Non : le docteur Kouchner, loin d’émettre même le plus petit doute sur la culpabilité présumée de son ami Thaci, a préféré balayer d’un simple et commode revers de main, retranché derrière son bruyant et inconvenant rictus, le rapport de Dick Marty, sans jamais le prendre, ne fût-ce qu’une seule seconde, en considération. Belle leçon d’(in)humanité pour le French Doctor, indigne de son statut !
Bien plus, ne disposant d’aucun argument valable pour démentir les accusations du sénateur suisse, il a choisi, pour se défendre, lui et son ami mafieux, l’insulte la plus abjecte : ceux qui colportent ces « bêtises », a-t-il proféré dans son langage extrêmement châtié en l’occurrence, sont des « malades » et des « fous qui croient n’importe quelle connerie », lesquels devraient même, a-t-il lancé abruptement à un journaliste un peu trop dérangeant à son goût, « consulter ».
Pis, n’ayant que le plus aveugle et malhonnête déni de la réalité en guise de bouclier politico-moral, surtout pour sauver sa propre tête, il est monté encore d’un cran, face à l’insistance de ces mêmes journalistes, dans l’invective, toujours aussi sûr de son bon droit comme de son impunité diplomatique : ceux qui « croient aux ventes d’organes », a-t-il renchéri au bout de son par trop facile processus injurieux, sont (je le cite encore textuellement) des « salauds » et même – comble de l’ignominie la plus paradoxale – les vrais « assassins » !

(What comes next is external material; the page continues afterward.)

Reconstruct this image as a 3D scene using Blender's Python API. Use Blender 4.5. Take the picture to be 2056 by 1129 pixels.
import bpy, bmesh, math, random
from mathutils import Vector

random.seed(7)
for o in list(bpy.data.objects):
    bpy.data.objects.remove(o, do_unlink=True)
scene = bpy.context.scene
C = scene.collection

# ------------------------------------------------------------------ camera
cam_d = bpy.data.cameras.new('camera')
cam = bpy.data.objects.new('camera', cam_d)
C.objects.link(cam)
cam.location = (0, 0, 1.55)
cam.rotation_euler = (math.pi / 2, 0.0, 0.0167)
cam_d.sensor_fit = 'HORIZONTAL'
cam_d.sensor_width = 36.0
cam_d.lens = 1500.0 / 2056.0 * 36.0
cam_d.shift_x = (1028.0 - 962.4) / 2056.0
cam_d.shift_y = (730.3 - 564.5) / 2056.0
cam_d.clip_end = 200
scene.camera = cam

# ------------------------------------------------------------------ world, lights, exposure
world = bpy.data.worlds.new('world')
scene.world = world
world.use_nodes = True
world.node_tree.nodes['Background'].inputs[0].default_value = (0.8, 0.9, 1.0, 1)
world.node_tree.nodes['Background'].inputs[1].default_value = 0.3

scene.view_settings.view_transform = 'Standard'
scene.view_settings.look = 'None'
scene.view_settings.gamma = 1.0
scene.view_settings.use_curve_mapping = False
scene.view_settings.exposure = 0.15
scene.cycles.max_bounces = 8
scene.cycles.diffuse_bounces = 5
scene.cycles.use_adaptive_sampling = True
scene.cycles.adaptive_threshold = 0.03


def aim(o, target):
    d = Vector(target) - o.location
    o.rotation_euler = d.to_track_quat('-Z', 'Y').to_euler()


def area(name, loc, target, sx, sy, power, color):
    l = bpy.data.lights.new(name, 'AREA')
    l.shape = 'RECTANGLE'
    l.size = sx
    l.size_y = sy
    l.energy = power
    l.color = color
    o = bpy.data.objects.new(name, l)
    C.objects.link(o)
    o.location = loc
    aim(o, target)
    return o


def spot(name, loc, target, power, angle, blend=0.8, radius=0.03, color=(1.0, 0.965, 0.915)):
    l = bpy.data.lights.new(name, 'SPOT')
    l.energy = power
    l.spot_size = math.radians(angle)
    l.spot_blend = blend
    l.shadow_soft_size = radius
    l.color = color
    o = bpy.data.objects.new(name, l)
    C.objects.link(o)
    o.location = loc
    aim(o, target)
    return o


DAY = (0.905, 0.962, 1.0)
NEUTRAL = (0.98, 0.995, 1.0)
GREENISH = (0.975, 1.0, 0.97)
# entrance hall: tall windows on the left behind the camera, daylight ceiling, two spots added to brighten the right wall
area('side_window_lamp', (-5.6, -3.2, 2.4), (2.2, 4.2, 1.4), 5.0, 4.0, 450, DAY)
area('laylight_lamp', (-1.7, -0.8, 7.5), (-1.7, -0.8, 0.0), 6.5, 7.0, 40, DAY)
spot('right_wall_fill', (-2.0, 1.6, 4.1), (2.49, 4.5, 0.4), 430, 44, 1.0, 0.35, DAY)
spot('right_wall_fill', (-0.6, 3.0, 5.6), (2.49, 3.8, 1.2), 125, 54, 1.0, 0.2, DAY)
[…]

Que dire de plus, et qu’ajouter encore à cette patente mauvaise foi, doublée de la plus déplacée des fatuités, sinon que l’inénarrable Docteur Kouchner a définitivement jeté là, surtout face à pareille tragédie humaine, avérée ou non qu’il soit, son masque, laissant ainsi enfin apparaître, comme épousant les sinistres formes de son horrible rire, son vrai visage : celui d’un cynisme qui n’a d’égal, en effet, que son indécence !

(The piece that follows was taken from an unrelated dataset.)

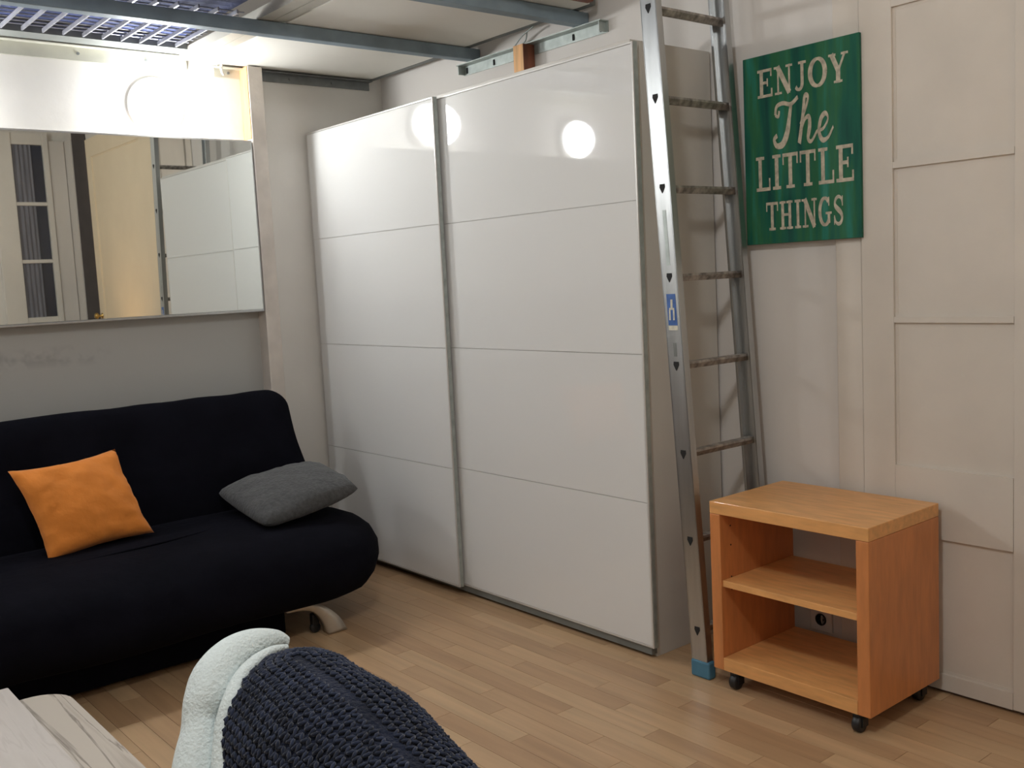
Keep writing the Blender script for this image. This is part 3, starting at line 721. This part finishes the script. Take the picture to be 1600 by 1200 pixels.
# ------------------------------------------------------------------ knitted blanket heaped in the foreground
bk = empty('knitted_blanket', (-2.2, -3.4, 0), 'chunky navy knitted blanket with white fleece lining heaped in the foreground', 'blanket')
BXC, BYF, BYB, BR_, BH = -2.278, -3.217, -3.837, .094, .868
def bl_pt(s, q):
    """s: arc coordinate round the stadium (0 right-back, 1 left-back), q: metres down from the ridge"""
    Ls = BYF-BYB; Lc = PI*BR_; T = 2*Ls+Lc; d = s*T
    if d < Ls: c = Vector((BXC, BYB+d, 0)); n_ = Vector((1, 0, 0))
    elif d < Ls+Lc: a = (d-Ls)/BR_; c = Vector((BXC, BYF, 0)); n_ = Vector((math.cos(a), math.sin(a), 0))
    else: c = Vector((BXC, BYF-(d-Ls-Lc), 0)); n_ = Vector((-1, 0, 0))
    back = (BYF-c.y)/Ls
    R_ = BR_; qa = R_*PI/2*.86
    if q < qa: th = q/R_; rad, z = R_*math.sin(th), BH-.057*back-.15*back*back-(R_-R_*math.cos(th))*.95
    else:
        th = qa/R_; rad = R_*math.sin(th)+(q-qa)*.20; z = BH-.057*back-.15*back*back-(R_-R_*math.cos(th))*.95-(q-qa)*.97
    p = c+n_*rad+Vector((0, 0, z))
    f = .0035*math.sin(p.y*26+p.z*17+p.x*9)+.004*noise.noise(p*9)+.006*noise.noise(p*4)
    g_ = abs((p.y+3.56)+.55*(p.x+2.28)); f -= .020*math.exp(-(g_/.020)**2)
    p += n_*(.8*f*min(1, q/.05))+Vector((0, 0, .5*f))
    p.z = max(p.z, .004); return p
NS, NQ = 90, 34
t = bmesh.new(); V_ = [[t.verts.new(bl_pt(i/NS, (j/NQ)**1.25*.99)) for j in range(NQ+1)] for i in range(NS+1)]
for i in range(NS):
    for j in range(NQ): t.faces.new((V_[i][j], V_[i+1][j], V_[i+1][j+1], V_[i][j+1]))
bmesh.ops.remove_doubles(t, verts=t.verts[:], dist=.0004)
kb = finish('knit_cloth', t, m_knit, bk, True)
# wool stitches: pairs of slanted strands
st = bmesh.new(); base = bmesh.new(); bmesh.ops.create_icosphere(base, subdivisions=1, radius=1); bv = [v.co.copy() for v in base.verts]; bf = [[v.index for v in f.verts] for f in base.faces]; base.free()
verts, faces = [], []
pitch = .0105; T = 2*(BYF-BYB)+PI*BR_
ns = int((T+.0)/pitch); nq = int(.46/pitch)
for j in range(1, nq):
    for i in range(2, ns-2):
        s_ = (i+.5*(j % 2))/ns; q = j*pitch
        p = bl_pt(s_, q); ps = bl_pt(s_+.004, q)-bl_pt(s_-.004, q); pq = bl_pt(s_, q+.005)-bl_pt(s_, max(.0005, q-.005))
        if ps.length < .0035 and q < .05 and (i % 3): continue
        if ps.length < 1e-6: continue
        ps.normalize(); nn_ = ps.cross(pq).normalized()
        if nn_.z < 0 or (nn_.dot(p-Vector((BXC, p.y, p.z-.05))) < 0): nn_.negate()
        pq = nn_.cross(ps)
        for sg_ in (-1, 1):
            a = sg_*.5+random.uniform(-.25, .25); d = ps*math.sin(a)+pq*math.cos(a); e_ = nn_.cross(d)
            c = p+ps*sg_*.0028+nn_*.0018+Vector((random.uniform(-1, 1), random.uniform(-1, 1), random.uniform(-1, 1)))*.0008
            b0 = len(verts)
            for v in bv: verts.append(c+d*v.x*.0062+e_*v.y*.0024+nn_*v.z*.0026)
            faces += [[b0+k_ for k_ in f] for f in bf]
me = bpy.data.meshes.new('stitches'); me.from_pydata(verts, [], faces); me.materials.append(m_knit2)
for p_ in me.polygons: p_.use_smooth = True
o = bpy.data.objects.new('stitches', me); COL.objects.link(o); o.parent = bk; o['kind'] = 'stuff'
# white fleece lining turned out along the left edge
LP = [(-2.2518, -3.1373, 0.8561, 0.007), (-2.267, -3.1367, 0.8642, 0.0108), (-2.293, -3.135, 0.863, 0.0184), (-2.3227, -3.1379, 0.8534, 0.0248), (-2.3454, -3.1473, 0.838, 0.0289), (-2.3602, -3.1569, 0.8218, 0.0277), (-2.371, -3.1632, 0.806, 0.0239), (-2.3785, -3.1723, 0.789, 0.0251), (-2.3905, -3.1853, 0.7649, 0.0276), (-2.4064, -3.2036, 0.7262, 0.032), (-2.4393, -3.2497, 0.6666, 0.0332), (-2.4593, -3.2397, 0.4, 0.038), (-2.4693, -3.2297, 0.2, 0.038), (-2.4743, -3.2297, 0.045, 0.038)]
LP2 = [(-2.2604, -3.156, 0.8585, 0.0038), (-2.2829, -3.163, 0.8619, 0.006), (-2.3101, -3.1736, 0.8587, 0.0081), (-2.3327, -3.1827, 0.8466, 0.0102), (-2.3508, -3.196, 0.8307, 0.0114), (-2.362, -3.2024, 0.8112, 0.012), (-2.3699, -3.2115, 0.7926, 0.0126), (-2.3802, -3.2264, 0.765, 0.0138), (-2.3964, -3.2509, 0.7267, 0.0149)]
cp = catmull(LP, 8); t = bmesh.new(); tube(t, [p[:3] for p in cp], [p[3] for p in cp], 20, 1.25)
for v in t.verts: v.co += Vector((noise.noise(v.co*30), noise.noise(v.co*30+Vector((3, 0, 0))), noise.noise(v.co*30+Vector((0, 7, 0)))))*.0012
lin = finish('fleece_lining', t, m_fleece, bk, True)
cp = catmull(LP2, 8); t = bmesh.new(); tube(t, [p[:3] for p in cp], [p[3] for p in cp], 14, 1.1)
finish('lining_hem', t, m_fleece, lin, True)
lin['label'] = 'white fleece lining rolled over the left edge'
root_fix(bk)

Morale de cette funeste affaire ? C’est l’ONU tout entière qui, pour l’avoir ainsi un jour élu à la tête de la MINUK, devrait en être, aujourd’hui, gênée. Car si les gravissimes faits reprochés à son ami Hashim Thaci devaient être attestés par d’irréfutables preuves, en attendant un éventuel transfert vers le Tribunal Pénal International pour l’ex-Yougoslavie (TPIY), sa mission au Kosovo se révélerait alors, sans vouloir faire ici de vilains et incongrus jeux de mots, un mensonge par (o)mission : la pire, car la plus lâche, des complicités ! Avec, pour corroborer le tout, le sens même de la vérité cruellement brûlé, ainsi, sur l’autel de l’opportunisme géopolitico-médiatique tout autant que le bûcher des vanités.
Daniel Salvatore Schiffer
( Philosophe, écrivain, auteur de « Requiem pour l’Europe – Zagreb, Belgrade, Sarajevo » (Ed. L’Âge d’Homme, 1993, où l’auteur relate notamment sa libération du camp de Manjaca, en Bosnie, où étaient retenus prisonniers, par les Serbes, près de 3.000 Bosno-Musulmans et quelques centaines de Croates), « Les Intellos ou la dérive d’une caste – de Dreyfus à Sarajevo » (Ed. L’Âge d’Homme, 1995), « Les Ruines de l’intelligence – Les intellectuels et la guerre en ex-Yougoslavie » (Ed. Wern, 1997), « Critique de la déraison pure – la faillite intellectuelle des ‘nouveaux philosophes’ et de leurs épigones » (Bourin Editeur, 2010),) « Les Déshérités ou le testament du Kosovo » (inédit, à paraître).